Unfortunately, Polish Gift, a regally bred son of Danzig and Miner's Game, by Mr. Prospector, died of colic last year after breeding his third book of mares. As all breeders know, that just about guaranteed his success as a sire. It also left a hole in the state's stallion roster, but Conley feels he has found just the stallion to fill that hole.

"I was able to buy Polish Gift's full brother Polish Miner," he said. "He was actually more accomplished than Polish Gift on the track, and he was off to a great start at stud in Maryland. He was Maryland's leading freshman sire last year with six winners, and he is the leading second-crop sire so far this year with six winners. I have very high hopes for him."

Polish Miner, who is now 10, won 4 of 30 starts for $344,646 in earnings and placed in four graded stakes. He has another full brother, the 5-year-old Survivalist, who won the Grade 3 Gotham and ran second in the Grade 1 Wood Memorial at Aqueduct en route to compiling a record of 5 wins from 15 starts for $478,920 in earnings.

Conley said Polish Miner will stand next year at Allaire Farm for a fee yet to be determined.

First win for new rider

Apprentice jockey Wayne Robison notched his first win with his 10th career mount in last Sunday's ninth race, booting the Jessie Velasquez-trained Onehundred'n First to a come-from-behind score against $4,000 claimers at 7-1.

"The race unfolded just the way Jessie told me it would," said Robison. "He told me to lay off the early pace and ride hard from the five-sixteenths pole, and everything worked out perfectly.

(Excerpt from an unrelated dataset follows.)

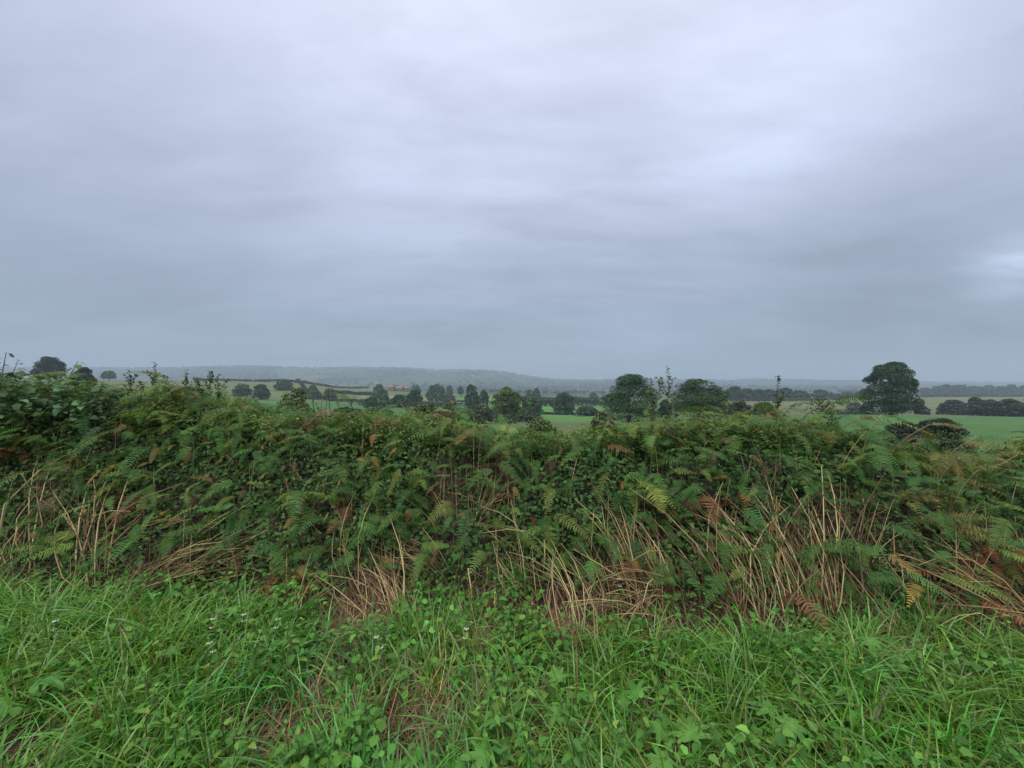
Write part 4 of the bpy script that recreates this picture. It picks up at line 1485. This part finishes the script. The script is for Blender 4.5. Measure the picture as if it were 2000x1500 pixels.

It was quite a thrill, and I'm grateful to Jessie for giving me the chance."

Robison, a 23-year-old native of South Dakota, feels he has a lot of people to thank for helping him to realize his ambition of becoming a rider, beginning with his father, Frank, and his grandfather Max.

"I grew up on their farms in Montana, and they had me breaking yearlings by the time I was 17," said Robison. "They taught me my basic horsemanship."

Robison said he was introduced to racing in California by trainer Marie Goda, who taught him how to train and helped him get a job as manager of a training center. He then worked for trainer Eoin Harty and became an assistant to trainer Patrick Gallagher before striking out on his own as a trainer in November of last year.

"All the while I knew I wanted to ride, though," said Robison. "I trained until this July, then I traded in my trainer's license for an apprentice rider's license. The last horse I saddled as a trainer was the first one I rode as an apprentice. His name is Mits S., and we finished third at Los Alamitos.

That was on July 20. A week later, upon the advice of trainers Keith and Scott Craigmyle, he moved his tack to Emerald and hooked up with agent Denise Mitchell. A week after that, he booted home his first winner.